Extending R with Packages

What are Packages?

R packages are collections of functions created by the community.

Think of base R as a smartphone, and packages as apps you install!

Two steps to use a package:

1. Install it (once): install.packages("packageName")
2. Load it (each session): library(packageName)

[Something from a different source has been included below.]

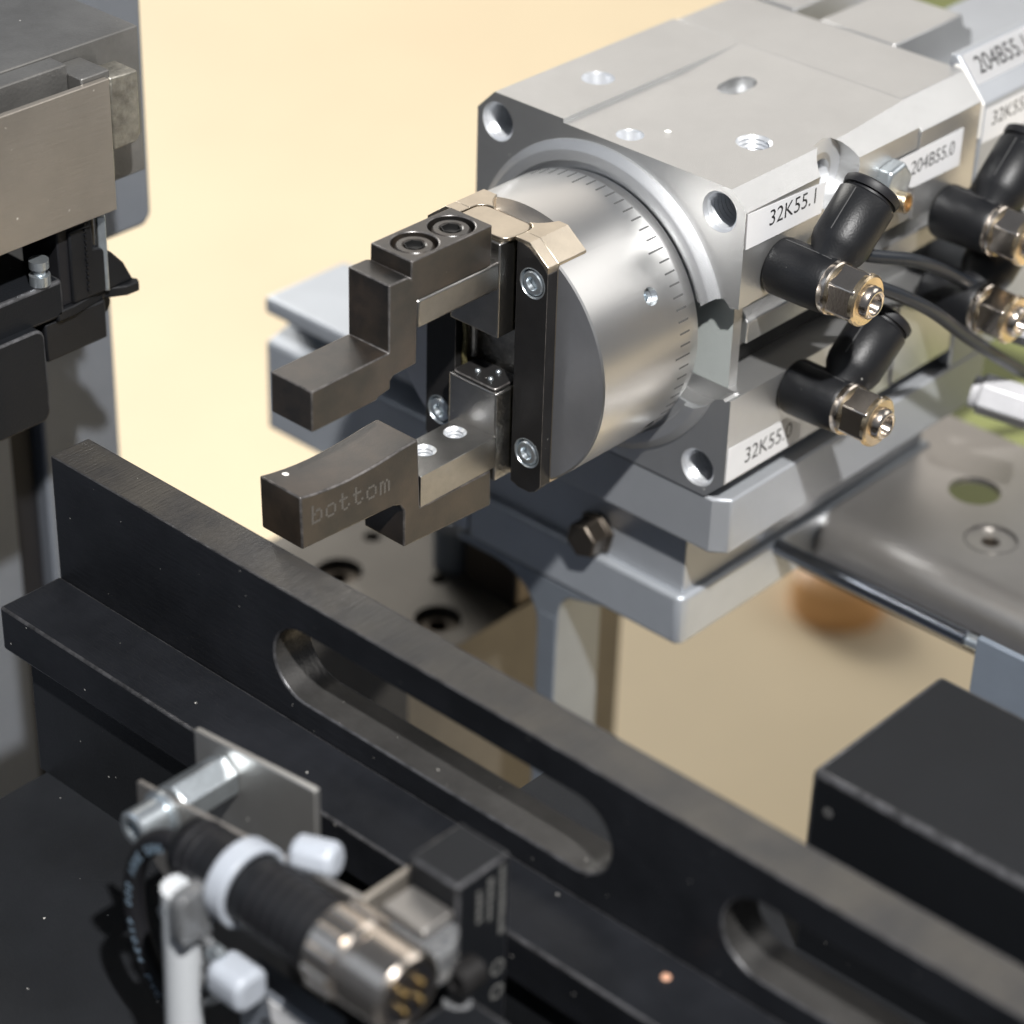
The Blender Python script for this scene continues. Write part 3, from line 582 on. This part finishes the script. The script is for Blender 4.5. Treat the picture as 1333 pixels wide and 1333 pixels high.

Installing and Loading Packages

# Install a package (only needed once)
install.packages("ggplot2")

# Load the package (needed each time you start R)
library(ggplot2)

# Now you can use functions from ggplot2!

Note

Think of it like this:

• Installing = Buying a book and putting it on your shelf
• Loading = Taking the book off the shelf to read it

Popular Packages for Tax Analysis

Some packages you’ll use in this course:

dplyr - Data manipulation and transformation

ggplot2 - Creating professional visualizations

readr / readxl - Reading CSV and Excel files

data.table - Fast operations on large datasets

lubridate - Working with dates

Tip

We’ll learn these packages in upcoming modules!

Wrap Up

What We’ve Learned Today

• RStudio interface - where to write and run code
• R as a calculator - basic arithmetic operations
• Objects - storing values for later use
• Functions - reusable tools that perform tasks
• Data types - numeric, character, logical
• Vectors - sequences of data
• Vector operations - arithmetic and filtering
• Missing values - handling incomplete data with NA
• Packages - extending R’s capabilities

Key Concepts to Remember

Always save your work in scripts - not just the console!

Functions are your friends - use help() when unsure

Vectors are everywhere - they’re the foundation of data in R

Handle NAs explicitly - use na.rm = TRUE in calculations

Comment your code - your future self will thank you!